“Won’t you be my neighbor?”

In Uncategorized Sydney Kahle Leave a Comment

Social justice is the “terms of the distribution of wealth, opportunities, and privileges within a society.” As a society, we see a lot of social injustice happening within our communities and I think that the Bible gives us a great example of the way that we can handle social injustice. In Luke10:25-37 we see an expert of the Law that is testing Jesus about how to inherit eternal life. Jesus flips the question and asks him, “What is written in the Law?” and the expert replies by saying, “’Love the Lord your God with all your heart and with all your soul and with all your strength and with all your mind’,and ‘love your neighbor as yourself.’” Jesus tells him that he has “answered correctly” and that if he does this he will inherit eternal life, but the expert of the law goes on to ask, “And who is my neighbor?”
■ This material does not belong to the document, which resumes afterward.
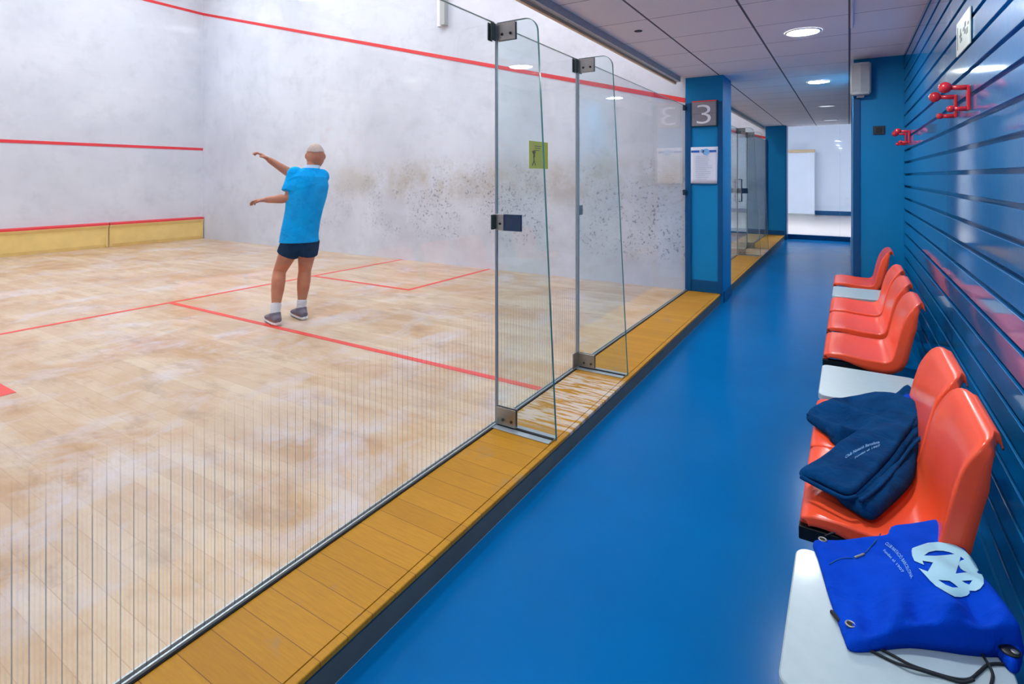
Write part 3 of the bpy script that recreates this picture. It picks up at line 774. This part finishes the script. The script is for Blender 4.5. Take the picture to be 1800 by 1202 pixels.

This is where Jesus gives him The parable of the Good Samaritan and in this parable; we see four characters: The Priest, the Levite, the Samaritan and the Traveler on the road. The Priest shows us an example of what it looks like if I tell myself that since I did not cause the problem, it’s not my problem. However, as a Christian it is my problem and I am not called to live a life of convenience, but rather a life of conviction. If I am not careful, I might walk past the problems that I have a solution and answer for, just like the Priest does in this parable.

The next character that Christ includes in this parable is the Levite. A Levite is an assistant to a Priest and if we are not careful, we may also find ourselves playing this role too. This role is the idea that when we see a problem that seems bigger than ourselves, we immediately feel unqualified to solve the problem. We may feel like it is the job of the Priest or someone with a higher title than us. However, God does not call the qualified; he qualifies the called, if we are willing and obedient to him.

Third, we see the Samaritan. The Samaritan takes pity on the traveler on the road. He goes above and beyond to care for him and make sure that he is okay. If we look at the culture of this time period, the Samaritan would have been the least qualified of all of these titles that passed by the man; however he is the one that fulfilled the task that all of their titles held. He is the one who took on the call that we are convicted by as Christians. We are not called to “do church”, but we are called to “be the church”, to live a better life than the words that we preach.

The final character that Jesus talks about in this parable is the Traveler on the road. This character is broken, beaten, and half dead; however, this character is representative of us. We are the traveler on the road and Christ is the Good Samaritan. We are broken, dead in sin and beaten down, but Christ doesn’t just have pity on us. He has compassion and mercy on us. He came down to show us and live out the task and title of Messiah and Christ. He came to show us what a good neighbor is. He does not answer the question of “Who is my neighbor?” that the expert of the law asks, but he instead flips the question into our court and says “Are you a good neighbor?” Are you going to be the neighbor who passes by or are you going to be the neighbor that stops and goes above and beyond to show love and compassion like Christ has done for us?

Christ challenges us to fulfill the title that we carry when we walk with him and shows us that if our hearts are in the right place, we will show radical mercy to those around us. We won’t ask the question of “Who is my neighbor?” but rather the question of “Am I a good neighbor?”

That is my challenge to us today and everyday; allow people to belong well before they believe. Show them what a good neighbor is, rather than waiting until they are a part of your neighborhood.